It's been some time since I posted about the continuing development of the Mark 2.  Progress has slowed recently as I've been distracted by a back injury, meanwhile my work and family have taken some priority over the project.  Here's a summary of the Mark 2 progress thus far:

Electronics

The LED circuits have not changed at all.  The control board, however, has undergone a complete redesign.  One of the main goals was the ability to run on 4x AA batteries (3.2 - 6.0 Volts).  Realization requires three switching power converters (I purchased complete converter boards in order to save development time):

• 3.3v converter for the control board (Pololu S7V8F3)
• 15v converter for the gate driver (SX1308 Boost, purchased from eBay)
• 125v capacitor charger (MIC2171 Flyback, purchased from eBay)

This many converters may seem like overkill, but having three separate power supplies has benefits.  First off, the microcontroller's supply is completely separated from the gate driver (no fluctuations from the gate driver can affect the microcontroller, unlike that one time it happened and I ruined all the LED's).  Second, maintaining 15v for the gate driver means the transistors will perform the same regardless of battery voltage level.  Finally, each converter is tailored to serve its function.  The power consumption has been significantly reduced compared to the Classic model.

Case Design

The mantra during development of the Classic design was to make it easy to produce a working unit.  For the Mark 2, I'm focusing on improving the market value of the unit.  The case is partially constructed of metal.  The front of the case is made of 1/4" 6061 Aluminum, which will give the unit much better structural and thermal properties.  The back portion will still be 3D printed, but I intend to use ABS and post-process it with a vapour bath.  The size of the unit has been decreased in every dimension, thanks to smaller electronic components and fewer batteries.

The rear half is being printed as I type.   The front half was fabricated using a 3D printed template for the holes and valleys.  If I build any more units, the front halves will likely be CNC machined.

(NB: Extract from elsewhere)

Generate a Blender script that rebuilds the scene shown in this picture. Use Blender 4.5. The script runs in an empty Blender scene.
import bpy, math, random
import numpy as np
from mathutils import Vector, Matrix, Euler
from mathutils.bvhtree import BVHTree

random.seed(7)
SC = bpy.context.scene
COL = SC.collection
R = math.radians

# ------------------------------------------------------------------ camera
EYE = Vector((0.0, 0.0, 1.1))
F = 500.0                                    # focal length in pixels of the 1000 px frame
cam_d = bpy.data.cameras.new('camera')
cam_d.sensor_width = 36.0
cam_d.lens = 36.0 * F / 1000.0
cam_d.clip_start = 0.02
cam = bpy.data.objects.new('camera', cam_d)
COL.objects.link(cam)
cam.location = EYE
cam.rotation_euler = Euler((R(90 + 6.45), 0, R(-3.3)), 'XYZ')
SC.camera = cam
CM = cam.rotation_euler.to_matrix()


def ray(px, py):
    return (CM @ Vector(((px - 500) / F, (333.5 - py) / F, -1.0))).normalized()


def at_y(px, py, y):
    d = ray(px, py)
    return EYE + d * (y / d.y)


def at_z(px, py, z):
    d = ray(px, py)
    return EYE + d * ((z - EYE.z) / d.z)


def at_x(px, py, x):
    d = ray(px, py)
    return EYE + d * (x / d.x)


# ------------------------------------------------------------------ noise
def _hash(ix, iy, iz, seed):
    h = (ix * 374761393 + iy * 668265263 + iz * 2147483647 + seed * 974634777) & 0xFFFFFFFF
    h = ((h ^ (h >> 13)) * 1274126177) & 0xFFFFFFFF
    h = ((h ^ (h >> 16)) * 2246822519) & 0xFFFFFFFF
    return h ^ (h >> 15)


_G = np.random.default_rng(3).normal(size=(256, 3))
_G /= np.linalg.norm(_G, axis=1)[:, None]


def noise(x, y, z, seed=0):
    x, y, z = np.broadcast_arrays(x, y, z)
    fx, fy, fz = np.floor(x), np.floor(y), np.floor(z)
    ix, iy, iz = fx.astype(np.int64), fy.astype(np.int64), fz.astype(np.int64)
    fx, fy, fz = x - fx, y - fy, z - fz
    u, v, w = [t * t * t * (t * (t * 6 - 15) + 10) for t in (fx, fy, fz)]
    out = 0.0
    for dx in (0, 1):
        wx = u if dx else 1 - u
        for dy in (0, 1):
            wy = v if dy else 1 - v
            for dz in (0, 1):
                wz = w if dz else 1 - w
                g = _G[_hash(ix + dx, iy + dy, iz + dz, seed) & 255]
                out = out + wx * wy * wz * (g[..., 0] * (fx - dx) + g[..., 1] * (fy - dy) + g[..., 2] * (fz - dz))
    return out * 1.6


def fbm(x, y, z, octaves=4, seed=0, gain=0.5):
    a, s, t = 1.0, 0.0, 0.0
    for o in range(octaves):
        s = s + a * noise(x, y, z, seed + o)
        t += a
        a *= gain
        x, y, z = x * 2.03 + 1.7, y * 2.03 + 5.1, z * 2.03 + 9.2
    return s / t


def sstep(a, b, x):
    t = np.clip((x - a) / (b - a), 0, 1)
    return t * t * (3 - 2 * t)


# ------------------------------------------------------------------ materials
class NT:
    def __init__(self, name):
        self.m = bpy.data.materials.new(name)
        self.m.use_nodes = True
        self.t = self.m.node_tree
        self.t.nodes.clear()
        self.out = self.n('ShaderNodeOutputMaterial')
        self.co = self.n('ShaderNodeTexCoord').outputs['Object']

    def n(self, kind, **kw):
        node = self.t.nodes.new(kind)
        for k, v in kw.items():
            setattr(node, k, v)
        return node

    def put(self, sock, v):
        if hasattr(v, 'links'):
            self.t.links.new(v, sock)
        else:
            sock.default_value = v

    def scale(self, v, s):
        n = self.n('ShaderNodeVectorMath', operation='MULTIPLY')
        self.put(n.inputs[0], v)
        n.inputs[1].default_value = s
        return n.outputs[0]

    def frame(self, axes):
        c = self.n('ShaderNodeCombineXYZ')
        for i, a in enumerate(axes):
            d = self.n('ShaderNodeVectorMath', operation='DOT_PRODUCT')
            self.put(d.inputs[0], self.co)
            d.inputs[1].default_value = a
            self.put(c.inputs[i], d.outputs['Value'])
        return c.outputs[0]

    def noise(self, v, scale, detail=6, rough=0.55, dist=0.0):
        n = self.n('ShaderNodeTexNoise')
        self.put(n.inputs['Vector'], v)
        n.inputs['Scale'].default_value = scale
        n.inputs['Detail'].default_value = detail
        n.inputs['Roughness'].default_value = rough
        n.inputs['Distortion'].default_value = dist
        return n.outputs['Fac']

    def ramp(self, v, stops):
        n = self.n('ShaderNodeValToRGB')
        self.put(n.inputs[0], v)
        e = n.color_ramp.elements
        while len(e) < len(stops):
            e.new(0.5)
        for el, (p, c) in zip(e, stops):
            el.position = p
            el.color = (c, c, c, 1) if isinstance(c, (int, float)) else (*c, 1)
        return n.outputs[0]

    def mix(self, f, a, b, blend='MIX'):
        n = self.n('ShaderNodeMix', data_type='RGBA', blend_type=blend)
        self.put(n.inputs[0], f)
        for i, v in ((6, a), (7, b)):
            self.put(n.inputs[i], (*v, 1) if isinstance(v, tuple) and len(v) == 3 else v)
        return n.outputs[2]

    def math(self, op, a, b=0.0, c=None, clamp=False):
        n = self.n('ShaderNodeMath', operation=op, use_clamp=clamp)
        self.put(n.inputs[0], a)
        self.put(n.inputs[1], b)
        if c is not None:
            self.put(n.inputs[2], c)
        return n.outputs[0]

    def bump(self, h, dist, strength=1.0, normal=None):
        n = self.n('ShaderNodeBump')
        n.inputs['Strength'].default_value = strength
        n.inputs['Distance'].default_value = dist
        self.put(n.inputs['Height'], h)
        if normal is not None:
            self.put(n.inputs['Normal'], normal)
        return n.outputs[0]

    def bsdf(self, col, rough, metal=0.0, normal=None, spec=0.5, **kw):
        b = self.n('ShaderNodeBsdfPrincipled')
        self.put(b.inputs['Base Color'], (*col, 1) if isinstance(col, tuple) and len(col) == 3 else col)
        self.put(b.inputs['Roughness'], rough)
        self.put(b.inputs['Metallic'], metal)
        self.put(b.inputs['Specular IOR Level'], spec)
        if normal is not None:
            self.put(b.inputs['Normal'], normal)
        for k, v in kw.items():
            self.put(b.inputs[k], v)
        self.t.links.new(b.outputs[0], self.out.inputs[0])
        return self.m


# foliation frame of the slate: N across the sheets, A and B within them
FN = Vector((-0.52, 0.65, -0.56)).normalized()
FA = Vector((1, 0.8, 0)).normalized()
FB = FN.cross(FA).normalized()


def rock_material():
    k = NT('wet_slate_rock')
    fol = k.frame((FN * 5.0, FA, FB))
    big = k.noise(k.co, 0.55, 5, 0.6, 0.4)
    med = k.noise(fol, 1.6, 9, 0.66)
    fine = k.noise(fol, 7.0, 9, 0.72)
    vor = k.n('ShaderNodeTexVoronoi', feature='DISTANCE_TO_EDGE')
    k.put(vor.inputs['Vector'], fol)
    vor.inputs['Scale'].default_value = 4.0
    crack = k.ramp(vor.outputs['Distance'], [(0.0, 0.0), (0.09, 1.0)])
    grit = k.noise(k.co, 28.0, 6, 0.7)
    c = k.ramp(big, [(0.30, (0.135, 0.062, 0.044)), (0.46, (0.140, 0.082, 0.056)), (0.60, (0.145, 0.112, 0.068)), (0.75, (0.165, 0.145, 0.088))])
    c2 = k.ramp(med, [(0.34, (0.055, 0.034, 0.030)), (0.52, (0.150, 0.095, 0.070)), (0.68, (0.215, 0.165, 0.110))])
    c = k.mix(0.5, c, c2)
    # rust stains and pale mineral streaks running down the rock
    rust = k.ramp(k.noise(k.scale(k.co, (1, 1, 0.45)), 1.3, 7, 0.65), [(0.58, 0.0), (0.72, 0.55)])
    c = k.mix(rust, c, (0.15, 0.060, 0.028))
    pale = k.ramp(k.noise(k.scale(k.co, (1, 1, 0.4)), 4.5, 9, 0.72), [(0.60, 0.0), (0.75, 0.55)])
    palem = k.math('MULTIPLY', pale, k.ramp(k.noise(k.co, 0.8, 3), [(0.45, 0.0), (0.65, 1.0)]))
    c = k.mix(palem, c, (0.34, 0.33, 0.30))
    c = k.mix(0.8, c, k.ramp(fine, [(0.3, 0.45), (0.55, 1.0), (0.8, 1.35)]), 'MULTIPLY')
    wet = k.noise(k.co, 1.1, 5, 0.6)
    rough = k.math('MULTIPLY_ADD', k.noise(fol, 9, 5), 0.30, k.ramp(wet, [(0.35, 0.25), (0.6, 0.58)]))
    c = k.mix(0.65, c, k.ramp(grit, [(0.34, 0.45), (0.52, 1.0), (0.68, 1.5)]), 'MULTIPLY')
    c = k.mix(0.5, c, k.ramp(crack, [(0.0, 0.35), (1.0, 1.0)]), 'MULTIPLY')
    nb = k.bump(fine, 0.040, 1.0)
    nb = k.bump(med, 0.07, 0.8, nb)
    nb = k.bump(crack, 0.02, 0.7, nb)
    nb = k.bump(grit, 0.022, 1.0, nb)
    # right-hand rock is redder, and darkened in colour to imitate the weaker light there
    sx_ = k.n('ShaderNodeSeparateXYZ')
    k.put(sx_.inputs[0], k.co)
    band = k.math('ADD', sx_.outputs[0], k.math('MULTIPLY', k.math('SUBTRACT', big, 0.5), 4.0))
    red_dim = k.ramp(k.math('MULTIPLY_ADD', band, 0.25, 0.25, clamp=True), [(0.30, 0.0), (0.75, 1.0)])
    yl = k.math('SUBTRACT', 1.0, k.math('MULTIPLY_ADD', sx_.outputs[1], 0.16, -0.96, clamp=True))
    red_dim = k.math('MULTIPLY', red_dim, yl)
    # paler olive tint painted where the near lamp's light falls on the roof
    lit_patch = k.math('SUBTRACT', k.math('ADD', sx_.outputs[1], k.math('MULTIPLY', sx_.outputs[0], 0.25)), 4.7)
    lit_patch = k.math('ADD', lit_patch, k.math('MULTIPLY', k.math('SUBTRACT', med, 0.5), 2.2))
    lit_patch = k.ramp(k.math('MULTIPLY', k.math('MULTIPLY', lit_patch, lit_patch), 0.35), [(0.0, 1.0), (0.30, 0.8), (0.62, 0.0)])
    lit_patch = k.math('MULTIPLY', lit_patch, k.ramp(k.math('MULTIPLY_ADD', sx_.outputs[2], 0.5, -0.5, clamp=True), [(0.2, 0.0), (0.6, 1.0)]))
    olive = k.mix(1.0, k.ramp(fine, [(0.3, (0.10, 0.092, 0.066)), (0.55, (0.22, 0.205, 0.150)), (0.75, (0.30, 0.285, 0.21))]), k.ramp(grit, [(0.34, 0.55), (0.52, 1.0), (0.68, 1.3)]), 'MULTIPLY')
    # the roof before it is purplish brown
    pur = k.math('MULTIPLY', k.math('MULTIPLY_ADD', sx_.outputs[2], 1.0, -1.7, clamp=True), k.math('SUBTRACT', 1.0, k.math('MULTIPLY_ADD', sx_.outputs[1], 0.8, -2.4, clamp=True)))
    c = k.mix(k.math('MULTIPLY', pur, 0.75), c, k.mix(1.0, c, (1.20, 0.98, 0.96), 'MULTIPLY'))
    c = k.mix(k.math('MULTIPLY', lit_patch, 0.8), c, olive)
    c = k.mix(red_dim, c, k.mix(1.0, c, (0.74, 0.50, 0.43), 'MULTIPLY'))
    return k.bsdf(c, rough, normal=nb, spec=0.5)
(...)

So, why am I giving any consideration to the case's thermal properties?  Because of the plan to include...

Constant Light Mode

Edgerton has easily 150W of LED lighting power, and it's a bit of a shame that the Classic does not have any way to turn them on for constant lighting.  There are two reasons that constant lighting would be helpful: modelling light (which gives a preview of how the lighting is set up and lets the user test different lighting angles in real-time) and image/video lighting.

Because of the huge amounts of lighting power available and the limitations of AA batteries, I'm still contemplating how to design the power supply system.  An external supply is definitely needed to produce more than a few watts of power, and I may develop an external pack which can be plugged in to mains power.  Providing 150W of power will allow for high shutter speeds, but will only be usable for a few seconds at a time due to the heat generated.  20W - 50W will probably be more sustainable for longer periods of time.

A set of fully-charged batteries could probably supply 10W of power, which can easily be converted to the LED's forward voltage.  This may be enough to serve as a modelling light, so that the user doesn't need to plug in an external power supply just to setup the flash.

Unfortunately each of these components is going to add cost and complexity to the unit.  Edgerton's primary purpose is high-speed flash photography, and I don't plan to compromise that ability just to add continuous lighting.  It's likely that I can add the battery-powered continuous lighting function without much cost, but the mains-powered function may or may not make it into the final design.